I listen to a lot of podcasts; my favorites include Slate’s Culture Gabfest and Political Gabfest, and TWiT‘s This Week in Tech and MacBreak Weekly. A new favorite is the TWiT network’s Triangulation. Leo Laporte and Tom Merritt do in-depth interviews with interesting tech people, such as Ray Kurzweil, Stephen Wolfram, and Michael Geist. The most recent Triangulation has a great interview with sci-fi author Cory Doctorow. Cory is on the forefront of finding ways to profit in the world of digital and networked media. One of his experiments involves selling or giving away ebook versions of a book and selling a $250 fancy hand-stitched hardback that includes an actual page of a manuscript from one of several notable author friends of Cory’s who donated those to him for this purpose.

Another idea he had is also interesting. For his books that he self-publishes, he asks for donations too. But for ones that use a publisher, he feels asking for a donation would be unfair–a way of getting around the publisher’s right to a cut. So what he does is this. First he solicits requests from libraries etc. for hardback copies of his books. He then compiles a list of people who need a free hardcopy of his books.

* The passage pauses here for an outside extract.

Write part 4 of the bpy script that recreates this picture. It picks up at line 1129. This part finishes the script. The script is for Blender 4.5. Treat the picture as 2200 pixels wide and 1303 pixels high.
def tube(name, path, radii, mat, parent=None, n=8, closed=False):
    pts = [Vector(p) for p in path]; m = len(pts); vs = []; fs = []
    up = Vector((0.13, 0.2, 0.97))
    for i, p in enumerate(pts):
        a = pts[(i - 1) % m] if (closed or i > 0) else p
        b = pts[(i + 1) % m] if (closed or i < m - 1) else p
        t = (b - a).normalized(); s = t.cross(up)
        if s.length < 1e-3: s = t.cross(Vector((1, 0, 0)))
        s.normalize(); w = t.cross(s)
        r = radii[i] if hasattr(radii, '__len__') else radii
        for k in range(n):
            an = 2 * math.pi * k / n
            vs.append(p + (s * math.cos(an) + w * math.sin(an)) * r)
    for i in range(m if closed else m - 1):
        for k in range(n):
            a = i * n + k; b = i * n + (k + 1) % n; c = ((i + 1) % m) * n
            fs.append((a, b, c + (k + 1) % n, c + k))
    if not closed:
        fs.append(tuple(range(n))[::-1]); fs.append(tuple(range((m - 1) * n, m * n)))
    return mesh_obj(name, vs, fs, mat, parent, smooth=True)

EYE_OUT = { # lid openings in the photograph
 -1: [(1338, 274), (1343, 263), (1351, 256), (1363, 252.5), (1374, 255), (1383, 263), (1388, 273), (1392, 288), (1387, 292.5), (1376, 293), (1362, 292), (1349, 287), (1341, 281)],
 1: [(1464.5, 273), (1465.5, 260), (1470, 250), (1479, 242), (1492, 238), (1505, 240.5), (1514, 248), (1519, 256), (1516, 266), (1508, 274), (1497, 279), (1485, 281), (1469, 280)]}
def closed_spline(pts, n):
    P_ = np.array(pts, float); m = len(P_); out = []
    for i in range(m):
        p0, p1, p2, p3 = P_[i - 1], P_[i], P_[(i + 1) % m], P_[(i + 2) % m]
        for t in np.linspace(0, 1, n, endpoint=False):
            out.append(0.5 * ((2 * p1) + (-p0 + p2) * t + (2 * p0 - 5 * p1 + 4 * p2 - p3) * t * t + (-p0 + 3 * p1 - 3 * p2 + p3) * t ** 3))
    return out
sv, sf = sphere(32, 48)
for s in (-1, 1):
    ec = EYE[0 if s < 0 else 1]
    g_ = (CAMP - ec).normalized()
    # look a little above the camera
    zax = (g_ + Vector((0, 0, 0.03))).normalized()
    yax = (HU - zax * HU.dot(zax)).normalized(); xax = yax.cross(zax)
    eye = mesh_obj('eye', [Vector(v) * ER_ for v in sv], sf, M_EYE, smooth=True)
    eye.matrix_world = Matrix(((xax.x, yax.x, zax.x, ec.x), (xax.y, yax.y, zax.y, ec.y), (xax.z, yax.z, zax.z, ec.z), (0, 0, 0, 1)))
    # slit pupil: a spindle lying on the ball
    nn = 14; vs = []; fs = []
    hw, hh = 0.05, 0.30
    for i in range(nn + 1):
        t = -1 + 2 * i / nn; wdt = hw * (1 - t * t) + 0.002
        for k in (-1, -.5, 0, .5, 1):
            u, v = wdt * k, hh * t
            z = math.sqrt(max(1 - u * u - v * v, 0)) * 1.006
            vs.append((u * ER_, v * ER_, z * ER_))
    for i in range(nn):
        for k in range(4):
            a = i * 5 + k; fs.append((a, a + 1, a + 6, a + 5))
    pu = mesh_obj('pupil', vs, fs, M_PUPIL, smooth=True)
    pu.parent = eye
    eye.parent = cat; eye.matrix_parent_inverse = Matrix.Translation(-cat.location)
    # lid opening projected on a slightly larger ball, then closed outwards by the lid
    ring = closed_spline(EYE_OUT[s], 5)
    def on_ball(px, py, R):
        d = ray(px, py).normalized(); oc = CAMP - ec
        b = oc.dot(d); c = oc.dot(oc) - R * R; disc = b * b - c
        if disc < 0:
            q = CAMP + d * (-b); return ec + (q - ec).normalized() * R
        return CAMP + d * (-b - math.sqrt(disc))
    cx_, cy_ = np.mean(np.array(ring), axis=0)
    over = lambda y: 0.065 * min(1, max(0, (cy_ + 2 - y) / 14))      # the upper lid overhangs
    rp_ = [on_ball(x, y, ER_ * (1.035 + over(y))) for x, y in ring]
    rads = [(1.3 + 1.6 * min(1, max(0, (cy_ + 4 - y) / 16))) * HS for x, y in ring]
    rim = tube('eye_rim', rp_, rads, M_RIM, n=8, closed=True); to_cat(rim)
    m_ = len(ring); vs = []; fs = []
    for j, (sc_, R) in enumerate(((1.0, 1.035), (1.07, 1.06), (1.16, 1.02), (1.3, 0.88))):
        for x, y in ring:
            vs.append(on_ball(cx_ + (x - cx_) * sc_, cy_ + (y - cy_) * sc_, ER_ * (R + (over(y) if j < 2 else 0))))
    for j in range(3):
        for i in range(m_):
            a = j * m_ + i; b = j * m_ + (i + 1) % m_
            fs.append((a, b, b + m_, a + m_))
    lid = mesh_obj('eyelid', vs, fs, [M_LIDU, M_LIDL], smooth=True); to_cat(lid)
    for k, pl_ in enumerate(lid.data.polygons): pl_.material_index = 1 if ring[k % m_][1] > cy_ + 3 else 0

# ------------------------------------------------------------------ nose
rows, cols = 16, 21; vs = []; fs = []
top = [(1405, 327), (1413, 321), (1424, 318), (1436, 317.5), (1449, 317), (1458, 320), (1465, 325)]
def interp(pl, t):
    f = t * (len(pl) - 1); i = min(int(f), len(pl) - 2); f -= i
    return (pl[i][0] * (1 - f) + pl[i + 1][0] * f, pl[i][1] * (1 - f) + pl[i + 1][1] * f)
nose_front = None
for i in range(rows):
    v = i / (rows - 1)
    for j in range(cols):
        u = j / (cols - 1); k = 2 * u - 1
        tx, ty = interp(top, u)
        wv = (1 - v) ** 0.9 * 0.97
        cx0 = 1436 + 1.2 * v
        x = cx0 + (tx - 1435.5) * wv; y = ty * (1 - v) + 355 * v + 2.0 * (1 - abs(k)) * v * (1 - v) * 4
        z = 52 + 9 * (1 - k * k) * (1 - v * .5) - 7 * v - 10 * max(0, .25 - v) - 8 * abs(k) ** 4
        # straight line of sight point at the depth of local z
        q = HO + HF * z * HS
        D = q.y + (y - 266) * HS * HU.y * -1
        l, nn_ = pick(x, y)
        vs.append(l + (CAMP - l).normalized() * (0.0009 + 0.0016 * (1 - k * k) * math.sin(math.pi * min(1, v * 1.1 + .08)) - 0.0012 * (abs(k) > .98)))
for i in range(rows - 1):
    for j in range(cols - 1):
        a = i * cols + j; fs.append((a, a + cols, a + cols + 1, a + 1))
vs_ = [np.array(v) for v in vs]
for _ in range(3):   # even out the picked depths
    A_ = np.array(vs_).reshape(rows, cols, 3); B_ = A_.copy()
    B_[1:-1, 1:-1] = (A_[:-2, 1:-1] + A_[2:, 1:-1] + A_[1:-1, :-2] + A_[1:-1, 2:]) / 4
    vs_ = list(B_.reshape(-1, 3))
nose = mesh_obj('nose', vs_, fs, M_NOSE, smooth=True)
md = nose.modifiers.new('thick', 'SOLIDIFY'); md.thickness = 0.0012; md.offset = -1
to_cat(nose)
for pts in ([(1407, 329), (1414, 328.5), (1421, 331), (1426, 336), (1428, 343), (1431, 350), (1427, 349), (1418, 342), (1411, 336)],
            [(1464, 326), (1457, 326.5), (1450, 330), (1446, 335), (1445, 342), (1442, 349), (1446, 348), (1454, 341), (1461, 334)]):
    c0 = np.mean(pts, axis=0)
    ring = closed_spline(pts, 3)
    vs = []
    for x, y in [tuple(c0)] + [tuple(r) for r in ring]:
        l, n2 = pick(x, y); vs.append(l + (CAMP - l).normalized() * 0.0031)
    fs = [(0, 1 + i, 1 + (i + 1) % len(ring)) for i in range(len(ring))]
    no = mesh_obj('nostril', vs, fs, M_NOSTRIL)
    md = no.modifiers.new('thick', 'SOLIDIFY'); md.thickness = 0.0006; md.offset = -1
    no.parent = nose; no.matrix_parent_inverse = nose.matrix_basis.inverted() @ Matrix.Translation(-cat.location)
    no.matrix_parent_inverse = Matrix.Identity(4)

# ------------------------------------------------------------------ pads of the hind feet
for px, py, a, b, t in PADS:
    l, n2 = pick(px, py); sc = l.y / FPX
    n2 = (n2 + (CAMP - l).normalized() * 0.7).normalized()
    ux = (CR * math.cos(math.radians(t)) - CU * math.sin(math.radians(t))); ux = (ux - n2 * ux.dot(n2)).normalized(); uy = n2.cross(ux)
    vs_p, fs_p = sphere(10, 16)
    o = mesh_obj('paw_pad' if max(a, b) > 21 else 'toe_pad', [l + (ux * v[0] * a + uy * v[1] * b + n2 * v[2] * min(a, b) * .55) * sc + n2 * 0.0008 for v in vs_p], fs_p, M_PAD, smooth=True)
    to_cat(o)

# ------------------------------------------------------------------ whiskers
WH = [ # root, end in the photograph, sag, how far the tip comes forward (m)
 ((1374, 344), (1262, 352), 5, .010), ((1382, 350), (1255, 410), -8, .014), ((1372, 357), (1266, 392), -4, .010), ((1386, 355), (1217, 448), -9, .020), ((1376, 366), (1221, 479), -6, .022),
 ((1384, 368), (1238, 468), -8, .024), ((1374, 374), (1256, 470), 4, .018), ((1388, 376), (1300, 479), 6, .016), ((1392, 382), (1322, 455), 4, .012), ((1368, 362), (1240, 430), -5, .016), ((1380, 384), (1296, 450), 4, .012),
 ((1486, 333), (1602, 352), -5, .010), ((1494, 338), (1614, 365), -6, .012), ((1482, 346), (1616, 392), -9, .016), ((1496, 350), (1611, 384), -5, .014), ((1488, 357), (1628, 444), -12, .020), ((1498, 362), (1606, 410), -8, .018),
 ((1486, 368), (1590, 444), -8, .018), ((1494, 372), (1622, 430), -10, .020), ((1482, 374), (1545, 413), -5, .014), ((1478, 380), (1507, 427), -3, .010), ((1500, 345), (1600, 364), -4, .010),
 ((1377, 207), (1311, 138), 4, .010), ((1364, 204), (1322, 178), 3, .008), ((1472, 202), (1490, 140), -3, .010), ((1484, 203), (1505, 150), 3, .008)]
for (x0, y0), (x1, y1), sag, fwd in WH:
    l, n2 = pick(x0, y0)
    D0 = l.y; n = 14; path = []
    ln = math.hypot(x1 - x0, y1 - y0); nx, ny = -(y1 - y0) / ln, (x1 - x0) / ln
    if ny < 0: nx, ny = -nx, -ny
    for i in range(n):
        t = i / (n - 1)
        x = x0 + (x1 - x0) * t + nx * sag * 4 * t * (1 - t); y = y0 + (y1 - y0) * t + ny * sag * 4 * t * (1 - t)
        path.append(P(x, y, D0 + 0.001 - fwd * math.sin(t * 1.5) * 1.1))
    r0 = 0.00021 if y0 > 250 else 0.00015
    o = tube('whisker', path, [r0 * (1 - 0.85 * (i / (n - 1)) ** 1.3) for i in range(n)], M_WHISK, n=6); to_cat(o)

Then, he gives away ebooks but asks anyone who downloads it for free, and who does not want a hard copy, but who wants to make a donation, to fund the purchase of a hard copy for one of the deserving libraries on his list. So that way the ebook consumer gets to buy the book which goes to a library, the publisher is happy, and Doctorow gets his royalty. Innovative!

Doctorow also has great comments about the viability–or lack thereof–of DRM etc. As he points out, if you lock up computers, encrypt and DRM files, you make your work hard to find, more obscure. And he says, while it may be difficult to find ways to profit off of your fame, no one can make  a profit off of obscurity. So it’s better to open things up and realize piracy is here and find a way to coexist with it, since the alternative is obscurity.